MadSci Network: Chemistry
Query:

Re: Just how strong is fluoroantimonic acid?

Date: Tue Jul 13 01:14:34 1999
Posted By: John Christie, Faculty, School of Chemistry, La Trobe University, Bundoora, Victoria, Australia
Area of science: Chemistry
ID: 931792679.Ch
Message:

The Guinness Book of Records that you were looking at may be a bit out of 
date? The information that I have is that the strongest known acid is a 
mixture of antimony pentafluoride, fluosulfonic acid, and sulfur trioxide. 
Even my information is not the latest.

The pKa scale that we usually use for measuring acidity becomes quite 
meaningless for super-acids -- they are all just as strong as one another 
in aqueous solution, being completely dissociated. It is only when we go to 
other solvents that we can tell the differences between weaker strong acids 
like HCl and stronger strong acids like H2SO4 and HClO4

There is a number that can be associated with the strength of a super-acid, 
known as the Hammett acidity function.
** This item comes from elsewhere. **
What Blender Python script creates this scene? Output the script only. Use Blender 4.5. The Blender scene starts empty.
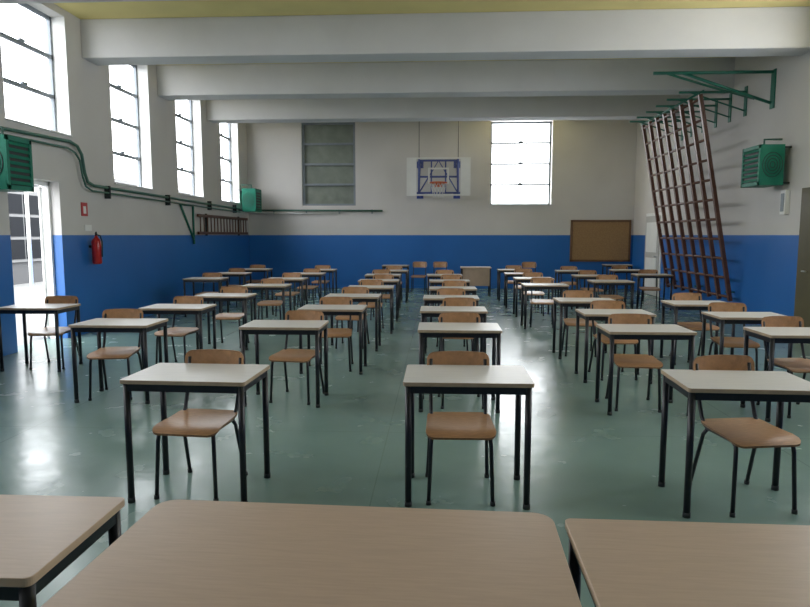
import bpy, math, random
from mathutils import Vector, Matrix
random.seed(7)
S=bpy.context.scene
COL=S.collection

# ------------------------------------------------------------ materials
def new_mat(name):
    m=bpy.data.materials.new(name); m.use_nodes=True
    nt=m.node_tree; b=nt.nodes['Principled BSDF']
    return m,nt,b
def simple(name,col,rough=.5,metal=0,noise=.0,nscale=20,bump=0,bscale=200,stretch=None,spec=None):
    m,nt,b=new_mat(name)
    b.inputs['Roughness'].default_value=rough
    b.inputs['Metallic'].default_value=metal
    b.inputs['Base Color'].default_value=(*col,1)
    if spec is not None: b.inputs['Specular IOR Level'].default_value=spec
    if noise>0 or bump>0:
        tc=nt.nodes.new('ShaderNodeTexCoord'); mp=nt.nodes.new('ShaderNodeMapping')
        nt.links.new(tc.outputs['Object'],mp.inputs['Vector'])
        if stretch: mp.inputs['Scale'].default_value=stretch
    if noise>0:
        n=nt.nodes.new('ShaderNodeTexNoise'); n.inputs['Scale'].default_value=nscale; n.inputs['Detail'].default_value=6
        nt.links.new(mp.outputs['Vector'],n.inputs['Vector'])
        r=nt.nodes.new('ShaderNodeValToRGB')
        r.color_ramp.elements[0].position=.3; r.color_ramp.elements[1].position=.7
        r.color_ramp.elements[0].color=(*[c*(1-noise) for c in col],1)
        r.color_ramp.elements[1].color=(*[min(1,c*(1+noise)) for c in col],1)
        nt.links.new(n.outputs['Fac'],r.inputs['Fac']); nt.links.new(r.outputs['Color'],b.inputs['Base Color'])
    if bump>0:
        n2=nt.nodes.new('ShaderNodeTexNoise'); n2.inputs['Scale'].default_value=bscale
        nt.links.new(mp.outputs['Vector'],n2.inputs['Vector'])
        bp=nt.nodes.new('ShaderNodeBump'); bp.inputs['Strength'].default_value=bump; bp.inputs['Distance'].default_value=.01
        nt.links.new(n2.outputs['Fac'],bp.inputs['Height']); nt.links.new(bp.outputs['Normal'],b.inputs['Normal'])
    return m
M={}
def wall_mat(name,upper,lower,zsplit):
    m,nt,b=new_mat(name)
    g=nt.nodes.new('ShaderNodeNewGeometry'); sx=nt.nodes.new('ShaderNodeSeparateXYZ')
    nt.links.new(g.outputs['Position'],sx.inputs[0])
    gt=nt.nodes.new('ShaderNodeMath'); gt.operation='GREATER_THAN'; gt.inputs[1].default_value=zsplit
    nt.links.new(sx.outputs['Z'],gt.inputs[0])
    n=nt.nodes.new('ShaderNodeTexNoise'); n.inputs['Scale'].default_value=.8; n.inputs['Detail'].default_value=8
    nt.links.new(g.outputs['Position'],n.inputs['Vector'])
    def ramp(c,a):
        r=nt.nodes.new('ShaderNodeValToRGB')
        r.color_ramp.elements[0].position=.3; r.color_ramp.elements[1].position=.7
        r.color_ramp.elements[0].color=(*[x*(1-a) for x in c],1); r.color_ramp.elements[1].color=(*[min(1,x*(1+a)) for x in c],1)
        nt.links.new(n.outputs['Fac'],r.inputs['Fac']); return r
    ru=ramp(upper,.05); rl=ramp(lower,.08)
    mx=nt.nodes.new('ShaderNodeMixRGB')
    nt.links.new(gt.outputs[0],mx.inputs['Fac']); nt.links.new(rl.outputs['Color'],mx.inputs['Color1']); nt.links.new(ru.outputs['Color'],mx.inputs['Color2'])
    nt.links.new(mx.outputs['Color'],b.inputs['Base Color'])
    rr=nt.nodes.new('ShaderNodeMapRange'); rr.inputs['To Min'].default_value=.38; rr.inputs['To Max'].default_value=.85
    nt.links.new(gt.outputs[0],rr.inputs['Value']); nt.links.new(rr.outputs['Result'],b.inputs['Roughness'])
    return m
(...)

Its value is

11.0 for sulfuric acid (H2SO4)
12.6 for fluosulfonic acid (HSO3F)
15.2 for fluoantimonic acid (2 HF + SbF5 -- probably H2F(+)SbF6(-) )
more than 16 for fluosulfonic acid plus sulfur trioxide plus antimony 
pentafluoride.

The reference is Greenwood & Earnshaw, Chemistry of the Elements, pages 57 
and 664. This is a 1989 edition, so it is probably not the last word.